Let us not here spend time, however, upon analysing this or that special form in which we are accustomed, for one special purpose or another, to conceive the wider insight. What is clear is that we constantly, and in every opinion, in every confession of [{113}] ignorance appeal to such an insight. That such an insight is real, must be presupposed even in order to assert that our present opinions are errors. What interests us most at this point is, however, this, that whatever else the whole real universe is, the real universe exists only in case it is the object, and the very being, of such an insight, of such an inclusive experience, of such a view of what is. For, when you hold any opinions whatever about the real world, or about any of its contents, characters, or values, your opinions are either true or false, and are true or false by virtue of their actual conformity to the live insight which experiences what makes them true or false, and which therefore ipso facto experiences what the real world is. If there is no such world-possessing insight, then, once more, your opinions about the world are neither true nor false. Or, otherwise stated, if there is no such inclusive insight there is no world. To the real world, then, this insight which comprehends the world, and which knows whatever is true to be true, and whatever is false about the world to be false--to the real world this insight, I say, belongs. And the whole world belongs to it and is its object and essence. Whatever is real is real for that insight, and is in its experience, and exists as its possession, and as its well-known and well-comprehended content, and as its image and expression and meaning.
All this I say, as you may note, not because I hold in high esteem any of our private human [{114}] opinions, but only because, except in the light of such an all-seeing comprehension of facts as they are, our individual opinions about the world cannot even be false. For opinion, in all its fleeting blindness and in its human chaos of caprices, is ceaselessly an appeal to the judge, to the seer, to the standard experience, to the knower of facts as they are, to the wider view, to the decisive insight. And opinions about reality in its wholeness, about the world, about the all, are appeals to the all-judging insight, to the all-seeing view, to the knowledge and experience that grasps the totality of facts, to the widest outlook, to the deepest insight, to the absolute rational decision. If this be so, then an opinion to the effect that there exists no such widest and deepest insight, and no such final view, is itself just such an appeal to the final insight, simply because it is an opinion about reality. To assert then that there is no largest view, no final insight, no experience that is absolute, is to assert that the largest view observes that there is no largest view, that the final insight sees that there is no such insight, that the ultimate experience is aware that there is no ultimate experience. And such an assertion is indeed a self-contradiction.
This, I assert, is the only rational way of stating the nature of opinion, of truth or error, and consequently of reality. This is the synthesis which reason inevitably accomplishes whenever it rightly views the nature and the implications of even our most flickering and erroneous and uncertain [{115}] opinions. We can err about what you will. But if we err, we simply come short of the insight to which we are aiming to conform, and in the light of which our ideas get absolutely all of their meaning. In every error, in every blunder, in all our darkness, in all our ignorance, we are still in touch with the eternal insight. We are always seeking to know even as we are known.
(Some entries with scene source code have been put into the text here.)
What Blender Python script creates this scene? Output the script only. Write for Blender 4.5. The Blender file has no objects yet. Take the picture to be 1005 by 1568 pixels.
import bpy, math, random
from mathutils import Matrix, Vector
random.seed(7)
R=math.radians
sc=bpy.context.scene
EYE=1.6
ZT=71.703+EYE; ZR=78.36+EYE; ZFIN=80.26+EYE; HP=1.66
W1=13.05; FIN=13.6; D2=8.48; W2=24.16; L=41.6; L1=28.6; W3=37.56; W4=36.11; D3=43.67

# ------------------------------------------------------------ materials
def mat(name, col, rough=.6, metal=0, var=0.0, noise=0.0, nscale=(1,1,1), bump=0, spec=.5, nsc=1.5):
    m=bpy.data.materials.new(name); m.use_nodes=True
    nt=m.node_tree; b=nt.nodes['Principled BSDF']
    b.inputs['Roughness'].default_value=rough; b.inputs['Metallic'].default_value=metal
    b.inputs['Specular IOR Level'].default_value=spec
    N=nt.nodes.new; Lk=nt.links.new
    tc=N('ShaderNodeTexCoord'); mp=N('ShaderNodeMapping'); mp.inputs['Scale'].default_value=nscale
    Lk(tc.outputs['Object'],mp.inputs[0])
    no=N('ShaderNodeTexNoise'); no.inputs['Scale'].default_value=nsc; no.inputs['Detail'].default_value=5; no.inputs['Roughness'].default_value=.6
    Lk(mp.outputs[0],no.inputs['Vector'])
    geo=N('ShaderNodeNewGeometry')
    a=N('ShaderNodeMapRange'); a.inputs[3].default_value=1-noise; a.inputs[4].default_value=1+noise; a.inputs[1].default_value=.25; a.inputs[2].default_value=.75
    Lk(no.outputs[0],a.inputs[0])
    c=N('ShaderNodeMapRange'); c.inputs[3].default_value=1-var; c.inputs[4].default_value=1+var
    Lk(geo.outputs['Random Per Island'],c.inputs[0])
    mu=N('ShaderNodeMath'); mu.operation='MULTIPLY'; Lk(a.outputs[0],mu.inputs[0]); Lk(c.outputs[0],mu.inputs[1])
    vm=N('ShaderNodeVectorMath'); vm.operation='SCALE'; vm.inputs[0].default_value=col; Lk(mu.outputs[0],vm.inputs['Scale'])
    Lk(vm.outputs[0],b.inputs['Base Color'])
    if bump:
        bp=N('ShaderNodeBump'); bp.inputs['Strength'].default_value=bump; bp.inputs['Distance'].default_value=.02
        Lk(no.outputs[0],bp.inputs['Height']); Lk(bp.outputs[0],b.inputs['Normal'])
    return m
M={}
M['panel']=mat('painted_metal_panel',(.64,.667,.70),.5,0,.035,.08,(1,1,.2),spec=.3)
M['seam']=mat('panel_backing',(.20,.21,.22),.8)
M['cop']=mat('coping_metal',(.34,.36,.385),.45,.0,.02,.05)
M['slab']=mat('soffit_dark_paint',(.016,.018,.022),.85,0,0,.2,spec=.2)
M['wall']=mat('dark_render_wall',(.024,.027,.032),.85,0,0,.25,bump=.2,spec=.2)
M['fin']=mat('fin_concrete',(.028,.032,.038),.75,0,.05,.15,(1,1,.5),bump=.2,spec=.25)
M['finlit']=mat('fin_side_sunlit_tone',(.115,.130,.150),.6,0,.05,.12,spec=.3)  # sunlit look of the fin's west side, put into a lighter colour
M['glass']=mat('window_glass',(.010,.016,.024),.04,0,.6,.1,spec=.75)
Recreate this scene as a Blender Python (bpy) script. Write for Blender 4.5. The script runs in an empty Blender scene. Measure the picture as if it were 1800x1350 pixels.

I have sought in this sketch to vindicate the general rights of rational insight as against mere momentary or fragmentary intuition. I have also tried to show you what synthesis of reason gives us a genuinely religious insight.
"My first penitent," said the priest of our story, "was a murderer." "And I," said the nobleman, "was this priest's first penitent."
"I am ignorant of the vast and mysterious real world"--thus says our sense of human fallibility and weakness when we are first awakened to our need of rational guidance. The saying is true. The mystery is appalling. "I am ignorant of the real world." Yes; but reason, reflecting upon the nature and the essential meaning of opinion, of truth, of error, and of ignorance, points out to us this thesis: "That of which I am ignorant is that about which I can err. But error is failure to conform my momentary opinion to the very insight which I mean and to which I am all the while appealing. Error is failure to conform to the inclusive insight which [{116}] overarches my errors with the heaven of its rational clearness. Error is failure to grasp the very light which shines in my darkness, even while my darkness comprehends it not. That of which I am ignorant is then essentially the object of a super-human and divine insight."
"I am ignorant of the world. To be ignorant is to fail to grasp the object of the all-inclusive and divine insight." That is the expression of our situation. Reason easily makes the fitting synthesis when it considers the priest and the nobleman. I ask you to make the analogous synthesis regarding the world and the divine insight. This synthesis here takes form in concluding that the world is the object of an all-inclusive and divine insight, which is thus the supreme reality.
I have but sketched for you the contribution of reason to our quest. This contribution will seem to many of you too abstract and too contemplative to meet vital religious needs. In fact, what I have said will mean little to you unless you come to see how it can be translated into an adequate expression in our active life. To this task of such a further interpretation of the mission of the reason as a guide of life my next lecture shall be devoted.